Both social scientists and physical scientists can use satellite data in complementary ways. Satellite data helps promote the concept of connectedness between social and physical studies by providing a common source of information for integrated studies, and enabling geographic and temporal integration of their studies. This is a major, unique contribution that a Landsat Pathfinder Data Base could provide.

The goal of Landsat Pathfinder is to provide affordable remote sensing data, ready for analysis. Indeed, by selecting from the archive cloud-free scenes for multi-year epochs, by processing that data to remove geometric distortions (to be compatible with GIS), merging these data with appropriate socioeconomic data, and making that data available at low cost, Landsat Pathfinder can ensure that social scientists are able to use satellite data. The benefits of this to studying the human dimensions of global change will be quite significant.


*Presented at the 25th International Symposium, Remote Sensing and Global Environmental Change, Graz, Austria, 4-8 April, 1993.

REFERENCES

Consortium for International Earth Science Information Network (CIESIN), 1993. CIESIN 1991 Science Pilot Project Program, Final Report, Saginaw, Michigan.

ICSU/ISSC Ad Hoc Committee of the International Geosphere-Biosphere Program and Human Dimensions of Global Environmental Change Program, 1992. The Case for the Study of Global Land-Use and -Cover Change. Draft Report, June.

Jacobson, H.K. and M.F. Price, 1990. A Framework for Research on the Human Dimensions of Global Environmental Change. International Social Science Council (ISSC)/United Nations Educational, Scientific, and Cultural Organization (UNESCO) Series: 3.

SSRC Working Group on Land-Use Change, 1991. Untitled Report. Committee for Research on Global Environmental Change, Social Science Research Council, May.
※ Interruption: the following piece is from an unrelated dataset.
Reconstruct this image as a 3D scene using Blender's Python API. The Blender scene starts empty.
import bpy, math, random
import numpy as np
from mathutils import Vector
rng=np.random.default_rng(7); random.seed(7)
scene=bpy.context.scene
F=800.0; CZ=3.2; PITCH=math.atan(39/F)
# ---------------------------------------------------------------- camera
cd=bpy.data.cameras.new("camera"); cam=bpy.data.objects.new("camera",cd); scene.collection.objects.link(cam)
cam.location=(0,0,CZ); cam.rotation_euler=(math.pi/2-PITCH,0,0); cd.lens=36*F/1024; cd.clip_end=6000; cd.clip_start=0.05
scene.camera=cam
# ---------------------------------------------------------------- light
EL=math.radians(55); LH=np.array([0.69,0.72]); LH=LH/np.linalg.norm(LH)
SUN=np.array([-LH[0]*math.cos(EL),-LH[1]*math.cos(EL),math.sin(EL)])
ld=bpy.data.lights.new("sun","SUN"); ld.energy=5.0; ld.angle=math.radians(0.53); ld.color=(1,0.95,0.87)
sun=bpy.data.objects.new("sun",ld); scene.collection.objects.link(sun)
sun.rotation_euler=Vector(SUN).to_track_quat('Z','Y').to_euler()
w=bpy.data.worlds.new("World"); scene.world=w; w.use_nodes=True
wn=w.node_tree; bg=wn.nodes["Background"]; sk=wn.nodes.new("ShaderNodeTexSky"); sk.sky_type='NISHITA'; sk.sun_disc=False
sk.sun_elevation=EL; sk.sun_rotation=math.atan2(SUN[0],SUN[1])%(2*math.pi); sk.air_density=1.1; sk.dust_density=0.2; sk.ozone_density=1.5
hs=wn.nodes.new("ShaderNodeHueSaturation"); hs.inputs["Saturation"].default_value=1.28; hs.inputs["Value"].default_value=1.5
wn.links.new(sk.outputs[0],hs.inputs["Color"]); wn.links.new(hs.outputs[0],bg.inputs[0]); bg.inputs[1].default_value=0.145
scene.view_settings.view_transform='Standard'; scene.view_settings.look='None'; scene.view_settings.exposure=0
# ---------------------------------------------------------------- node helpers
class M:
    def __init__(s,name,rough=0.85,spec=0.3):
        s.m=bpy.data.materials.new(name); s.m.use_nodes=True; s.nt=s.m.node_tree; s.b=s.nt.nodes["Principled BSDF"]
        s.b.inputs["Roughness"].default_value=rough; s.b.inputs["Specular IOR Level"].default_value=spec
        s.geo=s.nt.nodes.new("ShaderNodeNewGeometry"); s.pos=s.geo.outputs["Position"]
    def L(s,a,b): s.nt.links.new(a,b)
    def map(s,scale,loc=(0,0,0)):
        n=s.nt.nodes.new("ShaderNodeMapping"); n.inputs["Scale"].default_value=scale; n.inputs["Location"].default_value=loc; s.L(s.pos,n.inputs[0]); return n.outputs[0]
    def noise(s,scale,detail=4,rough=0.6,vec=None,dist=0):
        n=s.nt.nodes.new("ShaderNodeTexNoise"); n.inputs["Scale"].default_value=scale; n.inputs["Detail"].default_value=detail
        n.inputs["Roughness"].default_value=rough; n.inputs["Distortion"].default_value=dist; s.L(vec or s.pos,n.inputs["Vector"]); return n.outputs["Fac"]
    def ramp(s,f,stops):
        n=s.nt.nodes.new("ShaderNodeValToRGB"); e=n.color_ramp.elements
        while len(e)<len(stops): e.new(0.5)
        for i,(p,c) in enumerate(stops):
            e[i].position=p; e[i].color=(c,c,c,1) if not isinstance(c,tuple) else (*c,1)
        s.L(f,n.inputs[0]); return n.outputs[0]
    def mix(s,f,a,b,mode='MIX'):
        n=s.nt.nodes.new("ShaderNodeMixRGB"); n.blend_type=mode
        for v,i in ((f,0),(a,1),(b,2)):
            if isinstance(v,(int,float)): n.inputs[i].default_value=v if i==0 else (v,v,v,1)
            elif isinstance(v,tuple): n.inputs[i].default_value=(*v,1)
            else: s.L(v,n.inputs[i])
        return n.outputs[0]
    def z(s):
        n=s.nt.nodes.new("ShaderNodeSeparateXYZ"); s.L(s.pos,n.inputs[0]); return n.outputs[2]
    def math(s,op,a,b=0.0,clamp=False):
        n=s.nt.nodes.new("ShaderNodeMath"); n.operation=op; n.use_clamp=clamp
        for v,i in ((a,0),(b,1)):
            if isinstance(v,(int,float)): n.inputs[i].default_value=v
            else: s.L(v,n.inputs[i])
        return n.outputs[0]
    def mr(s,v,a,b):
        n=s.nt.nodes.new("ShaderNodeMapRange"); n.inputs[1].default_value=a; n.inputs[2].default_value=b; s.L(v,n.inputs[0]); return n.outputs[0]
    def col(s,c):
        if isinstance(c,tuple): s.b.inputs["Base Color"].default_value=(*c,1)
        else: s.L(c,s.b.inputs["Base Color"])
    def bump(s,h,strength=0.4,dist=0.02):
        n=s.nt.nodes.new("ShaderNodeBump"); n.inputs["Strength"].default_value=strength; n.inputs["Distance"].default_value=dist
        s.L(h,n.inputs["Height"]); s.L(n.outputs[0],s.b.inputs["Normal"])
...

Thomas, M., N. Roller, J. Colwell and C. Kottak, 1993. Integrating Regional Studies of Deforestation into a Global Change Context. Proceedings of the 25th International Symposium, Remote Sensing and Global Environmental Change, Graz, Austria, 4-8 April.

Thomas, M. and N. Roller, 1993. CIESIN's Experiences with Integrated Global Change Research. Proceedings of the 25th International Symposium, Remote Sensing and Global Environmental Change, Graz, Austria, 4-8 April.

Turner, B.L., 1989. The Human Causes of Global Environmental Change. In R.S. DeFries and T. Malone, eds. Global Change and Our Common Future. National Academy Press, Washington, D.C.